Stored data:
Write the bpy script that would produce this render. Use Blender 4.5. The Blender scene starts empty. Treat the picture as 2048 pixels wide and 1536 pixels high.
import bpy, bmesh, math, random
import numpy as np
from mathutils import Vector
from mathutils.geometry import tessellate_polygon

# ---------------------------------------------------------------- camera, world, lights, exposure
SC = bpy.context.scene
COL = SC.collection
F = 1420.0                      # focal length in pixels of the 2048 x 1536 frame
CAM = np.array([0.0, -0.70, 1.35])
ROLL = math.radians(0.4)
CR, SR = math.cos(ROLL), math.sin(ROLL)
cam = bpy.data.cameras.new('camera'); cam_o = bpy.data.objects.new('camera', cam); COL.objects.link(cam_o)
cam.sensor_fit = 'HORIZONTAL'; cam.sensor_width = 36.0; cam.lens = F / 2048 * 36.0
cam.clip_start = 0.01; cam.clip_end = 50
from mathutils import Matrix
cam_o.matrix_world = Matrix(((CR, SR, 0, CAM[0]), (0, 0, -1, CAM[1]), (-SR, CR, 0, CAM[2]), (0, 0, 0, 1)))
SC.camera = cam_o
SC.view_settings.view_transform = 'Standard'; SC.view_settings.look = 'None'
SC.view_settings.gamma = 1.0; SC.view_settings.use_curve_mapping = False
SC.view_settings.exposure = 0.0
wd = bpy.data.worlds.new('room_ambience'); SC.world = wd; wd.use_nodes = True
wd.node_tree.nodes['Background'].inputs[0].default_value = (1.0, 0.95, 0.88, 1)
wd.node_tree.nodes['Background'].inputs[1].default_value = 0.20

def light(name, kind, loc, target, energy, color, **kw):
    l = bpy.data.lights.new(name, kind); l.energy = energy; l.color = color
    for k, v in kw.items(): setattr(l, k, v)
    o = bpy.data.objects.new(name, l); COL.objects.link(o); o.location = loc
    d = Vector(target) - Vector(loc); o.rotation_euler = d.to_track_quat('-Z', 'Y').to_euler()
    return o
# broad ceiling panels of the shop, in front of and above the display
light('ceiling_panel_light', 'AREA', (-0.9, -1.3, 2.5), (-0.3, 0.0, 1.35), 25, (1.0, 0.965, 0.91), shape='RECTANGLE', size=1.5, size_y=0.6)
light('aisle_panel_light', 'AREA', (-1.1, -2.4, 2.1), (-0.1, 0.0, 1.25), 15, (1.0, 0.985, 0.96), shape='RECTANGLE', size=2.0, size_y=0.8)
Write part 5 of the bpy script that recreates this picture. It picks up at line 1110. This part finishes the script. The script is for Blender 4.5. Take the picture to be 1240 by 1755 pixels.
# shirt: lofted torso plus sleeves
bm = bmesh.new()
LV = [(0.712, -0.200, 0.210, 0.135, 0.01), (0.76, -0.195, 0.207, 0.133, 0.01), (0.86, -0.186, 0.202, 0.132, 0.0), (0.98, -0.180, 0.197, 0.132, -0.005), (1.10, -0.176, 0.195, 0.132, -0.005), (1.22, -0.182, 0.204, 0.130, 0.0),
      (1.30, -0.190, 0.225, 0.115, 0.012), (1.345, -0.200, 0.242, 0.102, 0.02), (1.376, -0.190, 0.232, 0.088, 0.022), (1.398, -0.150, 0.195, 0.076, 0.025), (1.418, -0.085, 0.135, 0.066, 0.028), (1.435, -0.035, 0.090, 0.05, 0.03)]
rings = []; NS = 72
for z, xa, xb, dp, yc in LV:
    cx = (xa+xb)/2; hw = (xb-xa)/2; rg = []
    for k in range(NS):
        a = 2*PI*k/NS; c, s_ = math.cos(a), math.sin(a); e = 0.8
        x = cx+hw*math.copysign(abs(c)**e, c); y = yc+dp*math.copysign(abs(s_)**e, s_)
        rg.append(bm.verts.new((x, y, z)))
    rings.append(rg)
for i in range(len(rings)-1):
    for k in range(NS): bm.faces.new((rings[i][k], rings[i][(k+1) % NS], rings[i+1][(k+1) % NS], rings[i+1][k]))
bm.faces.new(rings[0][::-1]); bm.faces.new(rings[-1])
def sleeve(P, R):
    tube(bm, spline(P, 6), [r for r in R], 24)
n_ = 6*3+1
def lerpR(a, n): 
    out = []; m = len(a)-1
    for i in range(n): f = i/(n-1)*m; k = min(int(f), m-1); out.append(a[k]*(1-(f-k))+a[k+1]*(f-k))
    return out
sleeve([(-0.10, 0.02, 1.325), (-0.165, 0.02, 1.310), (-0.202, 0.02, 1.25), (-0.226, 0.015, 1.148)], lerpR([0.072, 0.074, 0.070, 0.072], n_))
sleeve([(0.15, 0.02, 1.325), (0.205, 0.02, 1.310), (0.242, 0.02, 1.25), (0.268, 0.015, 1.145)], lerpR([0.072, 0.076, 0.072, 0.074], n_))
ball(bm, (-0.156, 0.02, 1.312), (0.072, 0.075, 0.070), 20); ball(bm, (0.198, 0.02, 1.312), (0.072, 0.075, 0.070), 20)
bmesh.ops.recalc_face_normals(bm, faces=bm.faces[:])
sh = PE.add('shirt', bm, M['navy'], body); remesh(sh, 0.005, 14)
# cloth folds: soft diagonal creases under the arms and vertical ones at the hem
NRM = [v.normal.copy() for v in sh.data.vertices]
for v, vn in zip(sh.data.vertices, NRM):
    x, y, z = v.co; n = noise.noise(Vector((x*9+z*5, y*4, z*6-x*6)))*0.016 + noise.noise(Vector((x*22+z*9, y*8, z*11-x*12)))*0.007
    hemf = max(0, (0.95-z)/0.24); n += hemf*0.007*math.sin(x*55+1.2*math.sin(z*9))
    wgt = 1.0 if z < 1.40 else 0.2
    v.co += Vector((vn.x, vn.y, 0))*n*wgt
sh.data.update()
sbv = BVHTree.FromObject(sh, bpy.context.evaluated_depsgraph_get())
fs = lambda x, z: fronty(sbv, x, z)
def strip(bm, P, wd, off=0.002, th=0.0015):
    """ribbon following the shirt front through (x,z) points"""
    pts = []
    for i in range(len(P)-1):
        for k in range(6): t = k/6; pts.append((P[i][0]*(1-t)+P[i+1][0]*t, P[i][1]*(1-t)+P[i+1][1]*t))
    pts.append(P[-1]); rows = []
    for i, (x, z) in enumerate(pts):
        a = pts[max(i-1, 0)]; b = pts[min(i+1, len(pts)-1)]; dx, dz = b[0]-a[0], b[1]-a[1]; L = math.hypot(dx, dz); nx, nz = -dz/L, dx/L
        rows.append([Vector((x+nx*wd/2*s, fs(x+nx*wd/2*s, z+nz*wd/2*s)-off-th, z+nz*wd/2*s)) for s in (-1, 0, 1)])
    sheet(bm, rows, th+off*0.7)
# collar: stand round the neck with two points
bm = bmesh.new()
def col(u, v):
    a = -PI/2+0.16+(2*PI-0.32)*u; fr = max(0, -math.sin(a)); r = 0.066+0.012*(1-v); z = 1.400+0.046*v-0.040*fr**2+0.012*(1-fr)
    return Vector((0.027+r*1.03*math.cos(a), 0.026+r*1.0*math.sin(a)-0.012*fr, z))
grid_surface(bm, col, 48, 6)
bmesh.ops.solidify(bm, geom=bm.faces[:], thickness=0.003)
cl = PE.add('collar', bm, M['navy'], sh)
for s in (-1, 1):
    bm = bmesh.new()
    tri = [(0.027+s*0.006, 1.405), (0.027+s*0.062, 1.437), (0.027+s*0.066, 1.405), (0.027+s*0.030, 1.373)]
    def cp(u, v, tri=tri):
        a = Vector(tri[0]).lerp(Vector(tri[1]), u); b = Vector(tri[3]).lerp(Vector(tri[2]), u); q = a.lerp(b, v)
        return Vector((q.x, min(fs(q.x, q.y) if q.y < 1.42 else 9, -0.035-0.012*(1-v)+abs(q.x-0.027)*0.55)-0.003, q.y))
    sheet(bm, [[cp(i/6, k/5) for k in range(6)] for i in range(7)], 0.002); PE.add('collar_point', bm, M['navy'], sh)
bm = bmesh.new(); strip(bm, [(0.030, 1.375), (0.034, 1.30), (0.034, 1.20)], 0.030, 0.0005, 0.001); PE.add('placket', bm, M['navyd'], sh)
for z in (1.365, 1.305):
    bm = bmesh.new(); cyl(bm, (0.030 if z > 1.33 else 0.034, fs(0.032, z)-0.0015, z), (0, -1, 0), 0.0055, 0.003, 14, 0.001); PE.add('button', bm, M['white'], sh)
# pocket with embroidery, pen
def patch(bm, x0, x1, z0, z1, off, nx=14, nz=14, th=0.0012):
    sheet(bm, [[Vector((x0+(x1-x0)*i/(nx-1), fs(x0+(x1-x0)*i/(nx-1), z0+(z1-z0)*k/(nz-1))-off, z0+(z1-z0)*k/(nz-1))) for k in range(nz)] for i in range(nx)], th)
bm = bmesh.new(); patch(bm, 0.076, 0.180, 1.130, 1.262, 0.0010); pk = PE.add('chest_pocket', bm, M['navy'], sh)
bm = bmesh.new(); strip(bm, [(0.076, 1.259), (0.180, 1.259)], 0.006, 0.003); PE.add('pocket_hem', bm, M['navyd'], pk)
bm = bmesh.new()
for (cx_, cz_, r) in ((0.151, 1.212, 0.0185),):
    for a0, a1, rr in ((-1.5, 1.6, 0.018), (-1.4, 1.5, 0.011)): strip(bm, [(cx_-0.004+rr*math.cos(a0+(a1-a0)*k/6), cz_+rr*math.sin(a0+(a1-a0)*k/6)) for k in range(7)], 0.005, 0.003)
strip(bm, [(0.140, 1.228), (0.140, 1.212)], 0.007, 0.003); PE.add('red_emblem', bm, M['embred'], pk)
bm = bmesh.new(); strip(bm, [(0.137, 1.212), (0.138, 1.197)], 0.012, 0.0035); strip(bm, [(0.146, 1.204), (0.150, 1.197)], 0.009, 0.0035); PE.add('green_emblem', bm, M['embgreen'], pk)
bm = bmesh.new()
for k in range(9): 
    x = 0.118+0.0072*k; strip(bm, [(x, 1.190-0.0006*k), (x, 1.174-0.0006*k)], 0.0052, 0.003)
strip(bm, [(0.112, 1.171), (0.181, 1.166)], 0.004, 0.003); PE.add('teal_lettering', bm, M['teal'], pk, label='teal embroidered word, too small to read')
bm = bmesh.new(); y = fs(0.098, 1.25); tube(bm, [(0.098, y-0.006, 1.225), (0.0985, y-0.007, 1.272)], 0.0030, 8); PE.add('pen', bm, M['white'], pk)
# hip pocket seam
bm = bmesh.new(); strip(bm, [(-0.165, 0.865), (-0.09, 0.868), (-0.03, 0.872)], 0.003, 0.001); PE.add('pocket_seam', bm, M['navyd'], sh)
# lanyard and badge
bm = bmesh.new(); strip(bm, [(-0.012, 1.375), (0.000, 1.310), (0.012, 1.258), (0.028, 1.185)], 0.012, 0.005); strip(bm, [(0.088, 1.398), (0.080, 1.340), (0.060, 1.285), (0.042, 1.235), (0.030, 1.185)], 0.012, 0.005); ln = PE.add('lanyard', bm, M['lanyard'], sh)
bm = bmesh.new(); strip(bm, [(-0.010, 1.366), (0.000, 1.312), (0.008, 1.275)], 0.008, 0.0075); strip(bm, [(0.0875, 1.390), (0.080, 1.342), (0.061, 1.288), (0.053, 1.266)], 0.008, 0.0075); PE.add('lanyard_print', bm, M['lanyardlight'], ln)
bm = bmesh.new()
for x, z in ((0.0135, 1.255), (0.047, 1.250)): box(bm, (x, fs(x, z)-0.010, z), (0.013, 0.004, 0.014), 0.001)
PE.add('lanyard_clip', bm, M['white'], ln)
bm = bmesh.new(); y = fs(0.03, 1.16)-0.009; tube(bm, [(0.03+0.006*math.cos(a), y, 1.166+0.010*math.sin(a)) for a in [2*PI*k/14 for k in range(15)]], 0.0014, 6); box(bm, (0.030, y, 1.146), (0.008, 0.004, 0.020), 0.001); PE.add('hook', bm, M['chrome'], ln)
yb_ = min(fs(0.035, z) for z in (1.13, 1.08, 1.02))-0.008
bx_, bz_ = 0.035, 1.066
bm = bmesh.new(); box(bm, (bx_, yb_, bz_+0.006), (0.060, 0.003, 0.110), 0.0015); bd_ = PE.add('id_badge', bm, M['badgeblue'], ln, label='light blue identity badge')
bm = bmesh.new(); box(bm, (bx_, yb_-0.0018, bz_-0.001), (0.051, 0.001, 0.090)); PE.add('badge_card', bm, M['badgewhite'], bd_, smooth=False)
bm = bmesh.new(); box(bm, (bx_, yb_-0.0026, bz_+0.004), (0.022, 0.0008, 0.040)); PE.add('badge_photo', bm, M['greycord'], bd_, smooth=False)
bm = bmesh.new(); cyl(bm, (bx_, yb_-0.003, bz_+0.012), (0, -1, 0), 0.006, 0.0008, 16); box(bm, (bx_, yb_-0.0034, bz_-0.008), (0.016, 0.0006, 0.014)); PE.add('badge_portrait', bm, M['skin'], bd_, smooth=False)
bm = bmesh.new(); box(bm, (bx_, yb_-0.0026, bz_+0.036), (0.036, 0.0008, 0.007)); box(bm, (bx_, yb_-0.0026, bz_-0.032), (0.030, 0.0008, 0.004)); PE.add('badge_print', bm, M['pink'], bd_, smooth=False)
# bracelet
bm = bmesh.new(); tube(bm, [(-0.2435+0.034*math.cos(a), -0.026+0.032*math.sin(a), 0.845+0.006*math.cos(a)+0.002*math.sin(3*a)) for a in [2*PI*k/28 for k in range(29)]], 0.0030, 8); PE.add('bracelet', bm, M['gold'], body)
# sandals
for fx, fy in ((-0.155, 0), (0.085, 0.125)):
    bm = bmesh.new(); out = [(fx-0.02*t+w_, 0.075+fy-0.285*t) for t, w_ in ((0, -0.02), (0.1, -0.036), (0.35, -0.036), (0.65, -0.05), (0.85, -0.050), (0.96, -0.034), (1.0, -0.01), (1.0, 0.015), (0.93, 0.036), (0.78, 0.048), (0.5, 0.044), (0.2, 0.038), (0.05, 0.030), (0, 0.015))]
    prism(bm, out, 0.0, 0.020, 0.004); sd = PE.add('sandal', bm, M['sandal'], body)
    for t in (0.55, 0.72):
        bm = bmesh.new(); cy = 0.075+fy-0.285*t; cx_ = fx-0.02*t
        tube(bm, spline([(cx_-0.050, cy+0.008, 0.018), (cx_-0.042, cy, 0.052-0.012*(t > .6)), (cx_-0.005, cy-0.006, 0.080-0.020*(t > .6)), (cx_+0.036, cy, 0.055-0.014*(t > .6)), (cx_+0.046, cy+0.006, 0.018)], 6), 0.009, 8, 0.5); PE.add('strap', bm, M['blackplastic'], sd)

## YOUR TASK
Beginning at the top of the data, please return every line until and including the line containing "from mathutils.geometry import", copied exactly, and nothing past it.

## ANSWER IN FULL
Write the bpy script that would produce this render. Use Blender 4.5. The Blender scene starts empty. Treat the picture as 2048 pixels wide and 1536 pixels high.
import bpy, bmesh, math, random
import numpy as np
from mathutils import Vector
from mathutils.geometry import tessellate_polygon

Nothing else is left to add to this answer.